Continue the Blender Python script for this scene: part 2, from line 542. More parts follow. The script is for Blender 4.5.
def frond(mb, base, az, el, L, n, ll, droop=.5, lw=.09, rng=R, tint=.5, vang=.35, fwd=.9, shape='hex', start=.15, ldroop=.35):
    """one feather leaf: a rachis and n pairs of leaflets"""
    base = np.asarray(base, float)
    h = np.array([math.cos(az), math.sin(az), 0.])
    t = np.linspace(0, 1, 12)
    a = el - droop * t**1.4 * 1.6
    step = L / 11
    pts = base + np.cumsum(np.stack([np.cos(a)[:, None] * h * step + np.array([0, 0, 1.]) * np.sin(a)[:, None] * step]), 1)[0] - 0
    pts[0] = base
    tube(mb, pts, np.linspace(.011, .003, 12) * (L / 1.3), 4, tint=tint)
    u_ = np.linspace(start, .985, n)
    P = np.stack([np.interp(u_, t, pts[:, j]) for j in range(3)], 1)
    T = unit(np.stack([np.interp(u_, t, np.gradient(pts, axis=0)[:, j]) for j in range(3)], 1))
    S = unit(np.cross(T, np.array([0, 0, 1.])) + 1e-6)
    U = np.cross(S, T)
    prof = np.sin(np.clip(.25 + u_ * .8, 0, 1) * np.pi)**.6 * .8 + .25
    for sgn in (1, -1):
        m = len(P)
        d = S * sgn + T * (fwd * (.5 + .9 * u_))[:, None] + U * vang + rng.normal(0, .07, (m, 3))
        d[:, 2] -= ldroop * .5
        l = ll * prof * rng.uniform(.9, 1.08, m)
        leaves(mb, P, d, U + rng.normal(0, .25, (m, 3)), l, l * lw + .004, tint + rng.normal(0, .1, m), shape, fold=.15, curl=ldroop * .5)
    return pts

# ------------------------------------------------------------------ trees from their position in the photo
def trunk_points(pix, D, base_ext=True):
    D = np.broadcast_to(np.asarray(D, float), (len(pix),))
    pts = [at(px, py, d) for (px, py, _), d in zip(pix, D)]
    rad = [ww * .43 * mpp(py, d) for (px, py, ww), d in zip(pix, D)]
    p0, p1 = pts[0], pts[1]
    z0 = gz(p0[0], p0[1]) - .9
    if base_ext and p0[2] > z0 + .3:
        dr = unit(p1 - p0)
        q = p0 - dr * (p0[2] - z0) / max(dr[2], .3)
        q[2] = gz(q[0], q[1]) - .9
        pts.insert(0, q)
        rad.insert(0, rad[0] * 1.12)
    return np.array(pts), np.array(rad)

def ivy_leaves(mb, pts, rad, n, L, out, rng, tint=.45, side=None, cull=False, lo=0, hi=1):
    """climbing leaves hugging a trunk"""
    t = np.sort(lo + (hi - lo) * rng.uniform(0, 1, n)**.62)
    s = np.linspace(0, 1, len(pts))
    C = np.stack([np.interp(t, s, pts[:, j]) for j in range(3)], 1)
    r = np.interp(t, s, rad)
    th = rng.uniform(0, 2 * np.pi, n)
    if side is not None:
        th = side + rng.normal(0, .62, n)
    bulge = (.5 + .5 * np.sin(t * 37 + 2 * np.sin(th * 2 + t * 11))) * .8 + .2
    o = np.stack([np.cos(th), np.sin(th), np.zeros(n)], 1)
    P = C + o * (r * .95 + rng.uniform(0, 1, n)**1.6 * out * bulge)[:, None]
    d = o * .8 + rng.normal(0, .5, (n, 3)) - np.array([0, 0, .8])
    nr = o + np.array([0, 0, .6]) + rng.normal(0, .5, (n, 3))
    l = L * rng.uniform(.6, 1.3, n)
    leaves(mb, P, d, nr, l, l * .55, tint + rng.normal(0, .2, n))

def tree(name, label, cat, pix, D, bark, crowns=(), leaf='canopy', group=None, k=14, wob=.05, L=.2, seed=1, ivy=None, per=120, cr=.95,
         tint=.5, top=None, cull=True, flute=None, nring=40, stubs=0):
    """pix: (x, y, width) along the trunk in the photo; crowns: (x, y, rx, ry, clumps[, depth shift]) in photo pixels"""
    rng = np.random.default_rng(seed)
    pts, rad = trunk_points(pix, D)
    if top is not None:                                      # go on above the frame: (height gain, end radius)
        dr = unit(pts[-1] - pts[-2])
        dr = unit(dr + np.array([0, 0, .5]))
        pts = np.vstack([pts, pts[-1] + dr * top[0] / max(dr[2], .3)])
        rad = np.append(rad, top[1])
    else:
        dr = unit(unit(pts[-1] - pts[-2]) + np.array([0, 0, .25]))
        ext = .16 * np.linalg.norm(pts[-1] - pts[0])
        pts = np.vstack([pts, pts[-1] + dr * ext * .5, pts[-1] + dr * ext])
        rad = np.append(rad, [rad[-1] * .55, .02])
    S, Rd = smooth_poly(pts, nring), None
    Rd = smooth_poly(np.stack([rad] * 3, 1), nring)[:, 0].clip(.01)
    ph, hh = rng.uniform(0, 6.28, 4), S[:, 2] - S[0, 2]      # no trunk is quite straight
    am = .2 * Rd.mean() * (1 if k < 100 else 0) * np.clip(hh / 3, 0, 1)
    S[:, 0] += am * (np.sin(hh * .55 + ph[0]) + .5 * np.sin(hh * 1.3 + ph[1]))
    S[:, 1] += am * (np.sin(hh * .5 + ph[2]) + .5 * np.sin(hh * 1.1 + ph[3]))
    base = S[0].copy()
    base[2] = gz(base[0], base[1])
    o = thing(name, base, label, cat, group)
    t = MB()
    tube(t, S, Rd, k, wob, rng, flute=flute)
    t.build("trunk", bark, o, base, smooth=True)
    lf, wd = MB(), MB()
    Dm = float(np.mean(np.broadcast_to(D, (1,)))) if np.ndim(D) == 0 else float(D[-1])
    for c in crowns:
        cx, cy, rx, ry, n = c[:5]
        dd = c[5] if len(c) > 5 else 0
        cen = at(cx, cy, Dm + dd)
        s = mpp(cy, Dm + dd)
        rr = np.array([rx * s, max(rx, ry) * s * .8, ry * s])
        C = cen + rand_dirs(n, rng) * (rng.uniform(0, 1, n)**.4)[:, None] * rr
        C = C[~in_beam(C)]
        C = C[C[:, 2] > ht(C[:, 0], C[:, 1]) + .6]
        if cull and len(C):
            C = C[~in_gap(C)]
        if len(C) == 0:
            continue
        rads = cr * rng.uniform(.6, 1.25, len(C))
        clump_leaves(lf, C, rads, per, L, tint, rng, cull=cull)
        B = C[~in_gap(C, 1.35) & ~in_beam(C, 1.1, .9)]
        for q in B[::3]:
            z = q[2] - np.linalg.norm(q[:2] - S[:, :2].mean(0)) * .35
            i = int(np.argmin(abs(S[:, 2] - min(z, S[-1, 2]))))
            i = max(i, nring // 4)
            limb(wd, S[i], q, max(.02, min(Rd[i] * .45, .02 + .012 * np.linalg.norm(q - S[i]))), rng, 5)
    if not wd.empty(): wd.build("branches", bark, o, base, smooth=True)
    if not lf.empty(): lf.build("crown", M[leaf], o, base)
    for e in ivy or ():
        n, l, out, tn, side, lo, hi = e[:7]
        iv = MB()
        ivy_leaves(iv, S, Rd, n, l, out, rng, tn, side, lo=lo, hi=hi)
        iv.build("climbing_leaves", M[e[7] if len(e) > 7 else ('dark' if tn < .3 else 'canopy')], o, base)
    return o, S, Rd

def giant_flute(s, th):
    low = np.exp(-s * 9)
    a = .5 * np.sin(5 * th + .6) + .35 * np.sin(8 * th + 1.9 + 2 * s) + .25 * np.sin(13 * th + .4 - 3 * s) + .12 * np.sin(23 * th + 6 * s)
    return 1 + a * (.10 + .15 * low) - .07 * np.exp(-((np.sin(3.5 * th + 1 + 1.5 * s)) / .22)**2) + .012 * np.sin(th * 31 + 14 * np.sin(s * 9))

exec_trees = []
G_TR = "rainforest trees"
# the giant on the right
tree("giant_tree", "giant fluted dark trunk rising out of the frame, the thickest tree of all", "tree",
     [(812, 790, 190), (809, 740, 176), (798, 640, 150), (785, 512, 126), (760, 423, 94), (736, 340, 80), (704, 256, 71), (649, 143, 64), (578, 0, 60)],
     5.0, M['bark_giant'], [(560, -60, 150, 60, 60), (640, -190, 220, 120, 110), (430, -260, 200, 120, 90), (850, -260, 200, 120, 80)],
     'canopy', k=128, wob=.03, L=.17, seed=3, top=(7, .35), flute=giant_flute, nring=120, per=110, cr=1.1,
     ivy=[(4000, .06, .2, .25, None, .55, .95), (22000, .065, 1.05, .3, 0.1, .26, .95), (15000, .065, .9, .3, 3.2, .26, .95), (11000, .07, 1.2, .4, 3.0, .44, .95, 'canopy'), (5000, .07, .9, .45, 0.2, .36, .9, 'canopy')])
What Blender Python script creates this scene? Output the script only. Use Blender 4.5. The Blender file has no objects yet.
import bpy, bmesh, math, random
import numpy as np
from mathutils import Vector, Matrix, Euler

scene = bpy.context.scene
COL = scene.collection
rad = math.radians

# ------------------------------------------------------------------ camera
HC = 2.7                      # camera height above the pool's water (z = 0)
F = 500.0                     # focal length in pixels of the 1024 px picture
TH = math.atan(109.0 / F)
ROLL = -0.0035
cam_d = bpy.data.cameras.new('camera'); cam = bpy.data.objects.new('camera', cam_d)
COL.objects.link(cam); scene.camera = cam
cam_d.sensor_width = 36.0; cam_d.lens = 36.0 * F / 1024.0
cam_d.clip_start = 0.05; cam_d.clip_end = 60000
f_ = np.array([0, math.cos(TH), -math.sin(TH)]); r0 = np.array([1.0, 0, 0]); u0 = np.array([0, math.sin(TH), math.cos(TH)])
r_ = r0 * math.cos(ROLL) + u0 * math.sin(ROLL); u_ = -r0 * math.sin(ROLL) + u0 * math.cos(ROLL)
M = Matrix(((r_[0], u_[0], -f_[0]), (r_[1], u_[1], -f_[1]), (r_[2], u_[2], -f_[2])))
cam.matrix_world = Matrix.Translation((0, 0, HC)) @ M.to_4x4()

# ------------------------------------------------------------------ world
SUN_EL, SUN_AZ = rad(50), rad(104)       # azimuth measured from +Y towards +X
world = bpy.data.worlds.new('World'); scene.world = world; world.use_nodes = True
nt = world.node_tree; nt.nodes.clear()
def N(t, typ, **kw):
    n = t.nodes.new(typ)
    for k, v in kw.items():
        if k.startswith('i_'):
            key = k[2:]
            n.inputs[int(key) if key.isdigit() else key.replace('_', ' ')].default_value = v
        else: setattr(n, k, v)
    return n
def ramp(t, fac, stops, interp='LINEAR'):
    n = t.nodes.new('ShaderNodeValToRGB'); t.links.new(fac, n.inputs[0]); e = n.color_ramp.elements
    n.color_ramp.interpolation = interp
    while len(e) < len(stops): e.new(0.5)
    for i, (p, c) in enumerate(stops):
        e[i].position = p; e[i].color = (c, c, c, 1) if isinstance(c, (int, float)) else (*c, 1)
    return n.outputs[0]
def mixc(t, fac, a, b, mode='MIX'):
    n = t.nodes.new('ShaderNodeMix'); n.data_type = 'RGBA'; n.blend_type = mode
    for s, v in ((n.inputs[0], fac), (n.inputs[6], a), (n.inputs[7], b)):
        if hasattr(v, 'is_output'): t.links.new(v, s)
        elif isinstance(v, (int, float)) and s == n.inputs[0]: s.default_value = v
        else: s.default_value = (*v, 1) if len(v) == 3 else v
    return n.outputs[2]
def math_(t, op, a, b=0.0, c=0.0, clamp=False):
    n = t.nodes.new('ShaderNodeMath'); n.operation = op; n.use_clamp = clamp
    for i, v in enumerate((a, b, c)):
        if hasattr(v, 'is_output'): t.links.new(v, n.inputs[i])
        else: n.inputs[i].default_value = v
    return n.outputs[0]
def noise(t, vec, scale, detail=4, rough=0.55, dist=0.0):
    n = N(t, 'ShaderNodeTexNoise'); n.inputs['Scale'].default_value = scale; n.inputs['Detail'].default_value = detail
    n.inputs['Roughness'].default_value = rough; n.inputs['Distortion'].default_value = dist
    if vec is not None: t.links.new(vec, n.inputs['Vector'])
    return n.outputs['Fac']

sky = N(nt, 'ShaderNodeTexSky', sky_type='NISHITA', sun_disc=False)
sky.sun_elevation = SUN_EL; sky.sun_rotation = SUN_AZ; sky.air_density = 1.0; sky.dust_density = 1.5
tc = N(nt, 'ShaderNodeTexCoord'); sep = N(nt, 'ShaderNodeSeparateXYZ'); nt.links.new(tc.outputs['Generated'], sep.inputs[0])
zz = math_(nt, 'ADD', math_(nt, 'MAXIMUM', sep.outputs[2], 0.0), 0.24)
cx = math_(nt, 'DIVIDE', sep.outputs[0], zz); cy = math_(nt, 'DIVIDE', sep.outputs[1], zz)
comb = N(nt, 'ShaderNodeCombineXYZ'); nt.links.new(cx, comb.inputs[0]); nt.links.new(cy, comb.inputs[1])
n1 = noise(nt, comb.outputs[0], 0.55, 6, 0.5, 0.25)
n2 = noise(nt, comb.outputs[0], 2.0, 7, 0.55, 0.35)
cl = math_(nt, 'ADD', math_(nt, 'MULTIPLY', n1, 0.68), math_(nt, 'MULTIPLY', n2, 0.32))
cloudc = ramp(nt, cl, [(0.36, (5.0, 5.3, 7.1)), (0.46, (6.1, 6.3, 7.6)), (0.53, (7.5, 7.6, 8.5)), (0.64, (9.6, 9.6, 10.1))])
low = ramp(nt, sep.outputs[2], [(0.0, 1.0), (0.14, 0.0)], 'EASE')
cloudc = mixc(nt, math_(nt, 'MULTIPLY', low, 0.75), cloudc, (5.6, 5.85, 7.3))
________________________
Of the lines above, retype only those from the line containing "What Blender Python" through the line containing "cam.matrix_world = Matrix.Translation((0, 0, HC))", including both, exactly.

■ EXPECTED OUTPUT
What Blender Python script creates this scene? Output the script only. Use Blender 4.5. The Blender file has no objects yet.
import bpy, bmesh, math, random
import numpy as np
from mathutils import Vector, Matrix, Euler

scene = bpy.context.scene
COL = scene.collection
rad = math.radians

# ------------------------------------------------------------------ camera
HC = 2.7                      # camera height above the pool's water (z = 0)
F = 500.0                     # focal length in pixels of the 1024 px picture
TH = math.atan(109.0 / F)
ROLL = -0.0035
cam_d = bpy.data.cameras.new('camera'); cam = bpy.data.objects.new('camera', cam_d)
COL.objects.link(cam); scene.camera = cam
cam_d.sensor_width = 36.0; cam_d.lens = 36.0 * F / 1024.0
cam_d.clip_start = 0.05; cam_d.clip_end = 60000
f_ = np.array([0, math.cos(TH), -math.sin(TH)]); r0 = np.array([1.0, 0, 0]); u0 = np.array([0, math.sin(TH), math.cos(TH)])
r_ = r0 * math.cos(ROLL) + u0 * math.sin(ROLL); u_ = -r0 * math.sin(ROLL) + u0 * math.cos(ROLL)
M = Matrix(((r_[0], u_[0], -f_[0]), (r_[1], u_[1], -f_[1]), (r_[2], u_[2], -f_[2])))
cam.matrix_world = Matrix.Translation((0, 0, HC)) @ M.to_4x4()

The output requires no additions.